> [Exercise prompt]: Comb through the entries for "Blender" and pull out each line that holds it.
(begin)
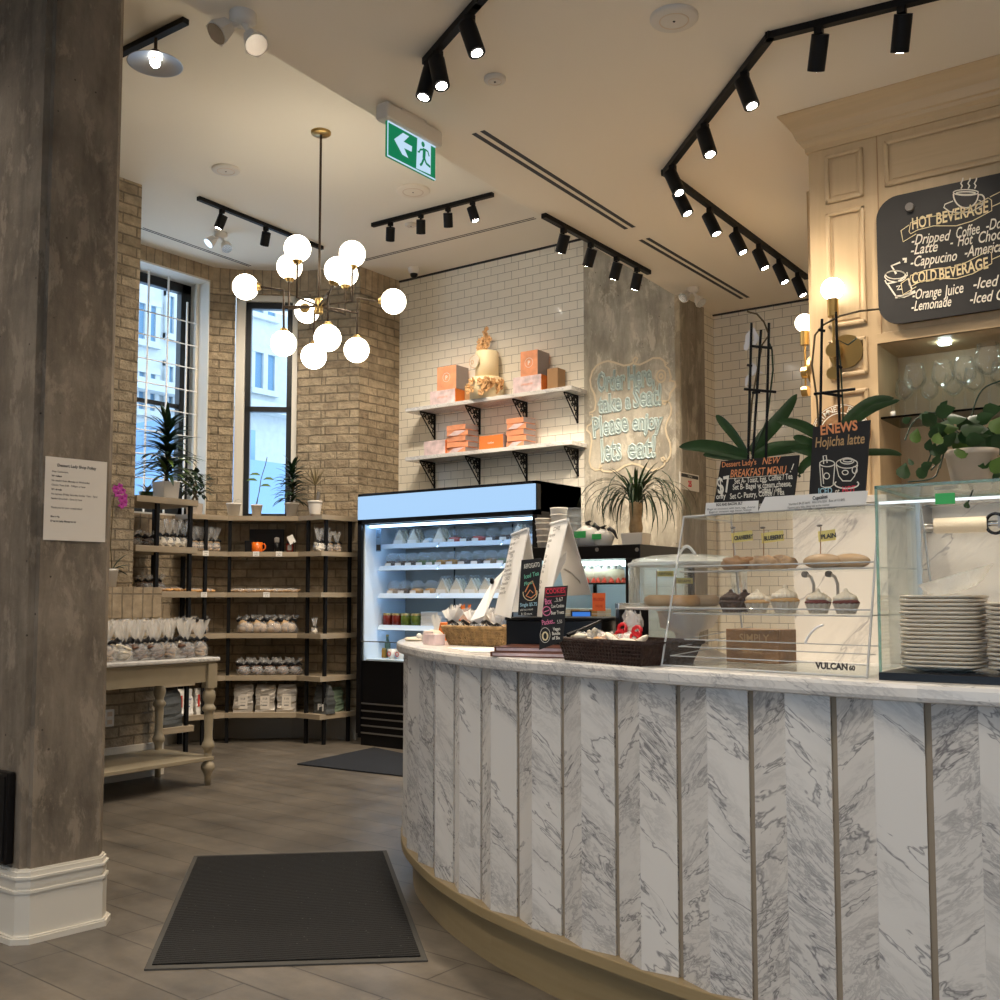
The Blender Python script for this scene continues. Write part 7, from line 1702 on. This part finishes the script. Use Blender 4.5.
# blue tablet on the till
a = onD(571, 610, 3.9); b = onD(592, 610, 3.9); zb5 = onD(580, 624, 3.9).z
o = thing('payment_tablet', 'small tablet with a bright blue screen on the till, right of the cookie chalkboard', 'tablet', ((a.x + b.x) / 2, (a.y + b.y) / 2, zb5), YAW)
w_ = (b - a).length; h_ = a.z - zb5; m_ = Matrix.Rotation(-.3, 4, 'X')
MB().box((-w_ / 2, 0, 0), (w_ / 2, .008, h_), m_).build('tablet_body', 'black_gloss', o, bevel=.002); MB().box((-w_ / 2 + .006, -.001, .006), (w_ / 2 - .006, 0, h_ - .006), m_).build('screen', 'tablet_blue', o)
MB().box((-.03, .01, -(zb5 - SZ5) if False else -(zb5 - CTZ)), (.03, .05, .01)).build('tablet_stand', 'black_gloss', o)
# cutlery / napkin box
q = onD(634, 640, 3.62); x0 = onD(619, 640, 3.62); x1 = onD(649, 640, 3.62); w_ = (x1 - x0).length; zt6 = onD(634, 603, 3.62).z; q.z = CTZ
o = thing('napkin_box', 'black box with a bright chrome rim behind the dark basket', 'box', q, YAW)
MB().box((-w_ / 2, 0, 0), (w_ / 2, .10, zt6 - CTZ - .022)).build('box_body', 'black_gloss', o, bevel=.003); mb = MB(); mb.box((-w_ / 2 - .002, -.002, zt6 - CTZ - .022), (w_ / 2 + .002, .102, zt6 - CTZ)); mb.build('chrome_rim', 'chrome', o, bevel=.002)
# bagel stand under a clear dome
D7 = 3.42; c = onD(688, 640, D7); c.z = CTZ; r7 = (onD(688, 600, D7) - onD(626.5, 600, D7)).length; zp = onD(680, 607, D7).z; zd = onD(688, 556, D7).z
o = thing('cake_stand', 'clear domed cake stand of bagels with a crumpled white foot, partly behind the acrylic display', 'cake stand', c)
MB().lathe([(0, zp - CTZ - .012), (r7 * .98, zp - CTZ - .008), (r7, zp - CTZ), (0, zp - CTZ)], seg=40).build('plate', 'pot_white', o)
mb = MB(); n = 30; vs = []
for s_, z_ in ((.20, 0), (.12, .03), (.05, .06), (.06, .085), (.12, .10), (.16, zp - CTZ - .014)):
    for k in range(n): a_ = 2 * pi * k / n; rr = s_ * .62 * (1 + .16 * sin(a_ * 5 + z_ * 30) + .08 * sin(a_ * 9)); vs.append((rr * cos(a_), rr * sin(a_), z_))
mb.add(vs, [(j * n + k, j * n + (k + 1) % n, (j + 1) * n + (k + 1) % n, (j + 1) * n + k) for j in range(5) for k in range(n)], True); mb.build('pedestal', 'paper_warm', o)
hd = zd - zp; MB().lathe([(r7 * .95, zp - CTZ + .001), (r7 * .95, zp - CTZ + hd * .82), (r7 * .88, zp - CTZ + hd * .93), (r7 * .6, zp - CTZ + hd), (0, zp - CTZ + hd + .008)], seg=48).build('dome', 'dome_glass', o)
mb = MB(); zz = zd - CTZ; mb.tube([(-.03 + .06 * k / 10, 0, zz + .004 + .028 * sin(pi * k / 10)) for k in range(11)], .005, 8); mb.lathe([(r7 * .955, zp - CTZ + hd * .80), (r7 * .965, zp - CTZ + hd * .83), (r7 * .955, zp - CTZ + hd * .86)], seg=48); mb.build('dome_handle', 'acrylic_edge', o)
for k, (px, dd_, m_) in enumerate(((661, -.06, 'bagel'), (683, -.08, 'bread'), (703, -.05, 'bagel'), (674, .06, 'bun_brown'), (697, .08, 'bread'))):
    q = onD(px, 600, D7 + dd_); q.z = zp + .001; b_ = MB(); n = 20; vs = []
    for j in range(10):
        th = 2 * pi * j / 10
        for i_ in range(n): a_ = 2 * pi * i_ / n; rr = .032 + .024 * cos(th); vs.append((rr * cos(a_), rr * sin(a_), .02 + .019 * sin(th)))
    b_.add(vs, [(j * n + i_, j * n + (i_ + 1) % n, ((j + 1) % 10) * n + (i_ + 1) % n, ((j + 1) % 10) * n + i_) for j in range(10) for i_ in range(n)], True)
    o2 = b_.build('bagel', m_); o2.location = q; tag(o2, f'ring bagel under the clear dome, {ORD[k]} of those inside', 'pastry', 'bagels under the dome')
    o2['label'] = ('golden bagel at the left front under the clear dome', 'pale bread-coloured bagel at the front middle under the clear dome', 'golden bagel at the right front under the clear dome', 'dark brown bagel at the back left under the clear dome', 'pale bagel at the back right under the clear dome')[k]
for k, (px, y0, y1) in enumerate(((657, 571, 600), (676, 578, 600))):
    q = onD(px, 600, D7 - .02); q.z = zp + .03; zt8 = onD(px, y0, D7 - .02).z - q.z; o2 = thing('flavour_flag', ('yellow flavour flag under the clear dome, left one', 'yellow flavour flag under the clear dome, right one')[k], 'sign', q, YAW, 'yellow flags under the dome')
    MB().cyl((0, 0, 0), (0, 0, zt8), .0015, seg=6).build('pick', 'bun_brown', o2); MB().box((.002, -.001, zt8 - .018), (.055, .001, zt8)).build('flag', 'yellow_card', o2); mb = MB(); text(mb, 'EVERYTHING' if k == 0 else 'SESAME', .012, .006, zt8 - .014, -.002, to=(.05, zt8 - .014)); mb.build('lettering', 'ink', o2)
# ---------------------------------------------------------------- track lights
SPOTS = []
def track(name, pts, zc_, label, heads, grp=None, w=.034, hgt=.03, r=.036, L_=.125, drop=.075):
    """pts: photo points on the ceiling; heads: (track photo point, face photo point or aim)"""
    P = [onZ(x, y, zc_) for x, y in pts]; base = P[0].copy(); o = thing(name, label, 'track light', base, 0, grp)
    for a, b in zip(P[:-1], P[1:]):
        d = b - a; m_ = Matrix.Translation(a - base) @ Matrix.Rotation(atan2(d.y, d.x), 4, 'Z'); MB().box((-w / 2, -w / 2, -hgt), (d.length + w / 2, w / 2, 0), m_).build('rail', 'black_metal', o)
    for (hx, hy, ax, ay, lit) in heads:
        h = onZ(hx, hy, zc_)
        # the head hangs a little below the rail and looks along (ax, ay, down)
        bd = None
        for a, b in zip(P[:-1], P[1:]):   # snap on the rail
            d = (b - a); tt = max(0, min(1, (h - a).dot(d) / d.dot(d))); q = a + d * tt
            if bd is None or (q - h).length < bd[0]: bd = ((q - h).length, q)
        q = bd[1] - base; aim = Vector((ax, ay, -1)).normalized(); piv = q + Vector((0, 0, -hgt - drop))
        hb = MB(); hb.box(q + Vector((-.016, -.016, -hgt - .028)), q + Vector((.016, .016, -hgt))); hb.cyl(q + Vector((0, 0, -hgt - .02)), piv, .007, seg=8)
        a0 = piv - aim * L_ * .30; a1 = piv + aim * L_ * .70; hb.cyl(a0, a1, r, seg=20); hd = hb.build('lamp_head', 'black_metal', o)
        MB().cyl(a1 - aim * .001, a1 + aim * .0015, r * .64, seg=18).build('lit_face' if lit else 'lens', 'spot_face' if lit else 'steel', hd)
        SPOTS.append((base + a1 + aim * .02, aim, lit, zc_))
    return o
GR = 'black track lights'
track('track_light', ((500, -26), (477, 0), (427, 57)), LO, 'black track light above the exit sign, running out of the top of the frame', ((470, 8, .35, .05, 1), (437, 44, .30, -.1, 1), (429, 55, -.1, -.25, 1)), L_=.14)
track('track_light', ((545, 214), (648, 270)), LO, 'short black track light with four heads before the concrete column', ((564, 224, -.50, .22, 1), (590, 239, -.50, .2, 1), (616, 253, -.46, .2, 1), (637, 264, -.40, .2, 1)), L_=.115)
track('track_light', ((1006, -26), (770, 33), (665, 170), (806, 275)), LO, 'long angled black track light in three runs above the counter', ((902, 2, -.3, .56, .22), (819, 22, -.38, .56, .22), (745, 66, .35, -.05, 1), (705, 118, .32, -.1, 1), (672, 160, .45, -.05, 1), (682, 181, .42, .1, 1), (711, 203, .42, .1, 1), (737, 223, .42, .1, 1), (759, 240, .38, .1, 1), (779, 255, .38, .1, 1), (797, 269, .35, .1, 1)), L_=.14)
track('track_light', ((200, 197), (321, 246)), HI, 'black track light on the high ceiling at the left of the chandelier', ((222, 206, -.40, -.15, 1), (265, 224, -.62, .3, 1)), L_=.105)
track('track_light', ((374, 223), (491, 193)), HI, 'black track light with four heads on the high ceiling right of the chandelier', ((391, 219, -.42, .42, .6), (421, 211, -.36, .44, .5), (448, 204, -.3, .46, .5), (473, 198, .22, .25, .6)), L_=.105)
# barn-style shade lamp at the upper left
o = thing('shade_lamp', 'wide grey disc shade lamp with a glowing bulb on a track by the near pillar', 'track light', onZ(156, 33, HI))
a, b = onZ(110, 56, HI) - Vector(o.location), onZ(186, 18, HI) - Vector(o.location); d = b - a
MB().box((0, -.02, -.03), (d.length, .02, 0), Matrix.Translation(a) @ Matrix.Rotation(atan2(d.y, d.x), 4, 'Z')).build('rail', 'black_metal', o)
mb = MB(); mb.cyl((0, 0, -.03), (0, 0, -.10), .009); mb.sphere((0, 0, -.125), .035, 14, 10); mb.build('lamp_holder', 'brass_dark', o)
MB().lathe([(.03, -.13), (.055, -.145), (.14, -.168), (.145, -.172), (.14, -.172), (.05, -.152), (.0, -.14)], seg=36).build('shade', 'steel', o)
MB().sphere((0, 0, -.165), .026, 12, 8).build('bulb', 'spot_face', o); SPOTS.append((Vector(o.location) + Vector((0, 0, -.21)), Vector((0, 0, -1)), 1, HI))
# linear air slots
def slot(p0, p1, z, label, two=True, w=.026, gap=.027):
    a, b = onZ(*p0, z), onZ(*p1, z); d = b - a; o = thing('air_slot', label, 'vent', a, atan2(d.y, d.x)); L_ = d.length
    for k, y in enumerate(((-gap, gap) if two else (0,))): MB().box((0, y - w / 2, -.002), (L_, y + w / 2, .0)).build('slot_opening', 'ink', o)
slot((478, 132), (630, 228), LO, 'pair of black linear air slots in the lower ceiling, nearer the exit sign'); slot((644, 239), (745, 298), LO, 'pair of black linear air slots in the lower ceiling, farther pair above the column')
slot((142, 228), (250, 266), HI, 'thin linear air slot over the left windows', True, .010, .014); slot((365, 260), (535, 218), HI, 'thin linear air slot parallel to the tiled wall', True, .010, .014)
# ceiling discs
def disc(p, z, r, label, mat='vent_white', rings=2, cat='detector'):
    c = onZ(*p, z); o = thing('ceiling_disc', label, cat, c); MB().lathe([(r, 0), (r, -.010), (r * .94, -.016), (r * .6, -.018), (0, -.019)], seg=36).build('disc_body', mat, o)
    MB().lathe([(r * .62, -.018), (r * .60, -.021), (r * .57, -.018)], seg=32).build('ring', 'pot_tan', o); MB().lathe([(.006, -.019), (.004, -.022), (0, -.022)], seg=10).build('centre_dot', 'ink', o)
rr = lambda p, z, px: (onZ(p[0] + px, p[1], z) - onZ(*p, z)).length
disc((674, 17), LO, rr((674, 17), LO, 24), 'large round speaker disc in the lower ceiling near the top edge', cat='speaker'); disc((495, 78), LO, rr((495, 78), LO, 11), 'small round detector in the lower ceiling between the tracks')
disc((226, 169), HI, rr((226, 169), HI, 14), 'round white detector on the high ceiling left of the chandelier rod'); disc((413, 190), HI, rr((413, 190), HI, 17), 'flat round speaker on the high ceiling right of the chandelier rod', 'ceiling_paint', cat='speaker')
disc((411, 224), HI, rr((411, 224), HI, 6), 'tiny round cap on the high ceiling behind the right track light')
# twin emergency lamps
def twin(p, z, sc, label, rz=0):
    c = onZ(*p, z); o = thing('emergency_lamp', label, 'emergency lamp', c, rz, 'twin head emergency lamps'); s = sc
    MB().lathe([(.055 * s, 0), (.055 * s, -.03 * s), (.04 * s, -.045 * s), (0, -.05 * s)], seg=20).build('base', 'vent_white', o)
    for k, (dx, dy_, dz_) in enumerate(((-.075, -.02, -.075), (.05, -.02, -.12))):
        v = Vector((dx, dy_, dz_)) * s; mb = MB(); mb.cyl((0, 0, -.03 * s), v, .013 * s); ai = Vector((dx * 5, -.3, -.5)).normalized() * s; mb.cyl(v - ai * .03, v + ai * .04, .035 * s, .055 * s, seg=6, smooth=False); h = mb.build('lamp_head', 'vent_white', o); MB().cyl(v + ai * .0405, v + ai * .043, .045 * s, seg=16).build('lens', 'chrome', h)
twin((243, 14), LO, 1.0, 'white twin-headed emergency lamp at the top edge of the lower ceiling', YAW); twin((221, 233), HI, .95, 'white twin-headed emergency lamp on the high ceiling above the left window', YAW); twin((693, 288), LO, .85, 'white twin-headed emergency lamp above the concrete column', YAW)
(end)
(begin)
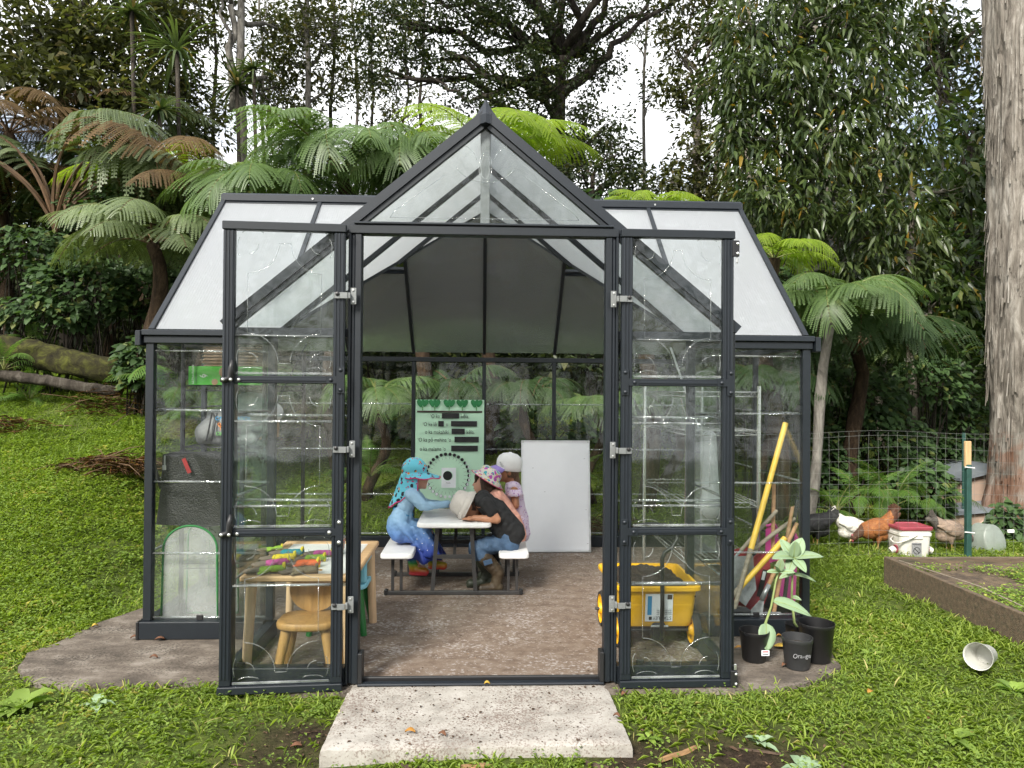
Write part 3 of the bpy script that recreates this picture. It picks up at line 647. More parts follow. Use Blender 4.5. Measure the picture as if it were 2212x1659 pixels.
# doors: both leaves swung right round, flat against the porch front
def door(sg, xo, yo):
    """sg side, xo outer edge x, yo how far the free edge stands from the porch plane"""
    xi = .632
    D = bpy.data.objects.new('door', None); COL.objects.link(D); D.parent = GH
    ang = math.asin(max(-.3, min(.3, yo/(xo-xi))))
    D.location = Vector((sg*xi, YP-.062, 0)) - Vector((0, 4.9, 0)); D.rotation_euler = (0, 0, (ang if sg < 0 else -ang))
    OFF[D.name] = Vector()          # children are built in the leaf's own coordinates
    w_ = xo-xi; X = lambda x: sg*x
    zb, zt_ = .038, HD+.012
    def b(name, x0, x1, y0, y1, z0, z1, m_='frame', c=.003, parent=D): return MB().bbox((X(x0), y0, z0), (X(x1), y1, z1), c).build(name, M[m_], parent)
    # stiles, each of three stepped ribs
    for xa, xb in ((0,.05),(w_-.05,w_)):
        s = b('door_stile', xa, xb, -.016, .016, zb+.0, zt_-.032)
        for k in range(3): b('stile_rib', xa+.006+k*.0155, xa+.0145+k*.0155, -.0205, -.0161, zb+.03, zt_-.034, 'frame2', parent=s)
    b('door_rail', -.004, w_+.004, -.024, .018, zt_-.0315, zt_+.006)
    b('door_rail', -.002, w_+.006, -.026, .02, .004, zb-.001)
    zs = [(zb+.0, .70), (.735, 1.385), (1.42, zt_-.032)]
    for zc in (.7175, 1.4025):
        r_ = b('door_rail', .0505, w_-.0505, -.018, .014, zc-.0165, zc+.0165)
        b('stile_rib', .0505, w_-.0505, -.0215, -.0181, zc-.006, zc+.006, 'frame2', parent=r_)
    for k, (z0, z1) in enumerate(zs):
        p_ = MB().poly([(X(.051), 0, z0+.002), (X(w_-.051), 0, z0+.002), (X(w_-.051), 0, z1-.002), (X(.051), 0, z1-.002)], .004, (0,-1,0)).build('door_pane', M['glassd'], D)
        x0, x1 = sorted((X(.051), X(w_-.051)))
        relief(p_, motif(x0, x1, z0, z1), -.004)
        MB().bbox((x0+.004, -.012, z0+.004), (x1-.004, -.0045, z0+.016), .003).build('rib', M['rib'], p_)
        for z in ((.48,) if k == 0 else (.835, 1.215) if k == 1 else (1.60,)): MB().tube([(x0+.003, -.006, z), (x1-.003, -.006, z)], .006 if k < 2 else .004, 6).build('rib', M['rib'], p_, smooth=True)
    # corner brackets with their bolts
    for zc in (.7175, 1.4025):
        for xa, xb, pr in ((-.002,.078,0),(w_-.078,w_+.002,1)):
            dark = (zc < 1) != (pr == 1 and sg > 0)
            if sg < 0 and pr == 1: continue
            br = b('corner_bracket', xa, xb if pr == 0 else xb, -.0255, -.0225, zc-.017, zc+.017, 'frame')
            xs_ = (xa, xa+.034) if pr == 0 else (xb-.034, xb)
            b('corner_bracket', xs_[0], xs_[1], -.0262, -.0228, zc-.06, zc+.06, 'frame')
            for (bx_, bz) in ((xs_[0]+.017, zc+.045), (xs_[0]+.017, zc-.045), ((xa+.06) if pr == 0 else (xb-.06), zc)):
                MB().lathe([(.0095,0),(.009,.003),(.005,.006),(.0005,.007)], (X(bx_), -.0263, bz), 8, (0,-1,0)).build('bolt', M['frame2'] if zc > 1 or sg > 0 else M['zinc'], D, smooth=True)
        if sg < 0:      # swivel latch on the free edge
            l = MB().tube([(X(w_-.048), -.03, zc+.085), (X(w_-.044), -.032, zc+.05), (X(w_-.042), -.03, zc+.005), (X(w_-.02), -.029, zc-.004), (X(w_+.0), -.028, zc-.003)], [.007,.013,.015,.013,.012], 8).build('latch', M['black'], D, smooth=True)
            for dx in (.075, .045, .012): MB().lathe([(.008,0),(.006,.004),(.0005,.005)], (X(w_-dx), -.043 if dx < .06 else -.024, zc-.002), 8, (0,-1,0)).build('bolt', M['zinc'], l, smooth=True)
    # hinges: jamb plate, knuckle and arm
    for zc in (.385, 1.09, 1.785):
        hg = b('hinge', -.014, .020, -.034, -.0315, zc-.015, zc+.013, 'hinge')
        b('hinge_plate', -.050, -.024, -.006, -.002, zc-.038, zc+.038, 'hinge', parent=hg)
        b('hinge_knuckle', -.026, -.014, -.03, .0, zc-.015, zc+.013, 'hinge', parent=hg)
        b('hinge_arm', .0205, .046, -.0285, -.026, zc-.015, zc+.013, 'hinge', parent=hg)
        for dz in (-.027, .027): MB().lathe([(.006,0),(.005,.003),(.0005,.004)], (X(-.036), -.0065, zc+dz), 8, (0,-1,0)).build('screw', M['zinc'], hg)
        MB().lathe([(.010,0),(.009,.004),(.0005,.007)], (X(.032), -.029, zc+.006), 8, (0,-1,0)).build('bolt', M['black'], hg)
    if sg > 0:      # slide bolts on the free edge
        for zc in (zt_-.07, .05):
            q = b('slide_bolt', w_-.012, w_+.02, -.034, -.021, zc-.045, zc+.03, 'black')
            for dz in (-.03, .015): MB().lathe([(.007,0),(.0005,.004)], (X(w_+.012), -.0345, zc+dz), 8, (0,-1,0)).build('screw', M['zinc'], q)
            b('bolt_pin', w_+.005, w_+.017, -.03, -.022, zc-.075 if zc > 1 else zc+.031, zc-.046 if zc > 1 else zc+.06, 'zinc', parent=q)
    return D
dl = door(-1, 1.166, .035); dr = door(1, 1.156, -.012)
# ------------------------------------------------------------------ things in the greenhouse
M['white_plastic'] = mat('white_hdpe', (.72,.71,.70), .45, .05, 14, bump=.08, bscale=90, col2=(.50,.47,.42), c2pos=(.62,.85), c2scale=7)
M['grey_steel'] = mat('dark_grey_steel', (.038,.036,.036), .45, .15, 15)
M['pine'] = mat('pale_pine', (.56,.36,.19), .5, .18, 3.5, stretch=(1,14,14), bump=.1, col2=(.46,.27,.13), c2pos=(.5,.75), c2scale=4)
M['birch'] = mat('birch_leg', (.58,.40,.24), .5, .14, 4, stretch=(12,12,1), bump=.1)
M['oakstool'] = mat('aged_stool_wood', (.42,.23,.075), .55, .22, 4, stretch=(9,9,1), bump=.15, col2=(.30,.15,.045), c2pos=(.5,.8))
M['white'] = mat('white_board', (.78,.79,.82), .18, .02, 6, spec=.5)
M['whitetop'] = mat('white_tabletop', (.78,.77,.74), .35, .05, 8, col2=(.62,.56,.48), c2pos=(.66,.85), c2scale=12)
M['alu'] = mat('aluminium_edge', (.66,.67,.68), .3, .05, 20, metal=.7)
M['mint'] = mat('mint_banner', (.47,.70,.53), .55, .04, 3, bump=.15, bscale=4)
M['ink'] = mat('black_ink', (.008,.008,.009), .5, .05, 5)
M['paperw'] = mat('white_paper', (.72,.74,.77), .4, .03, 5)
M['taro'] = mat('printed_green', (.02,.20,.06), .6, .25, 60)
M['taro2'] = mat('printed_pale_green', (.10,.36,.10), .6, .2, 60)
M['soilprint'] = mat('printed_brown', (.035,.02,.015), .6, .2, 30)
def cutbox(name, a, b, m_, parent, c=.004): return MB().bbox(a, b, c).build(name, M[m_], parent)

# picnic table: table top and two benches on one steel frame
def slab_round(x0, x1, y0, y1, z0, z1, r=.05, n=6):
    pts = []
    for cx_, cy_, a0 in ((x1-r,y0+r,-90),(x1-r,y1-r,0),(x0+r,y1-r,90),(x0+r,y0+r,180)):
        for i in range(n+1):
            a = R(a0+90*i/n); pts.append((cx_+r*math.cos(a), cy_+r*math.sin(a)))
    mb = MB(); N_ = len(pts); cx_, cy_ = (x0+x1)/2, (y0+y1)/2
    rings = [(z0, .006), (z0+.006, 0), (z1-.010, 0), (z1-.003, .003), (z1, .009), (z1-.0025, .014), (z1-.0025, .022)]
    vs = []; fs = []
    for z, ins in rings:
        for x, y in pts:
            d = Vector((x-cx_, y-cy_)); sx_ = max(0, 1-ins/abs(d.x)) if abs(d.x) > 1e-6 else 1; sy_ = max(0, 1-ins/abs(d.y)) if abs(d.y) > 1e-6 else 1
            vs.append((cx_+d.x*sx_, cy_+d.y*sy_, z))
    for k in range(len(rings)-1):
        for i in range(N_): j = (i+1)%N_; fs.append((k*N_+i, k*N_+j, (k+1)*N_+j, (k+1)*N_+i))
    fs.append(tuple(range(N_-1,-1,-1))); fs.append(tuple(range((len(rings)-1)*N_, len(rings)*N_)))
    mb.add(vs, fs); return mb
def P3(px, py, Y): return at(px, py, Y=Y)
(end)
> [Full response]:
The Blender Python script for this scene continues. Write part 7, from line 1702 on. This part finishes the script. Use Blender 4.5.
Write part 3 of the bpy script that recreates this picture. It picks up at line 647. More parts follow. Use Blender 4.5. Measure the picture as if it were 2212x1659 pixels.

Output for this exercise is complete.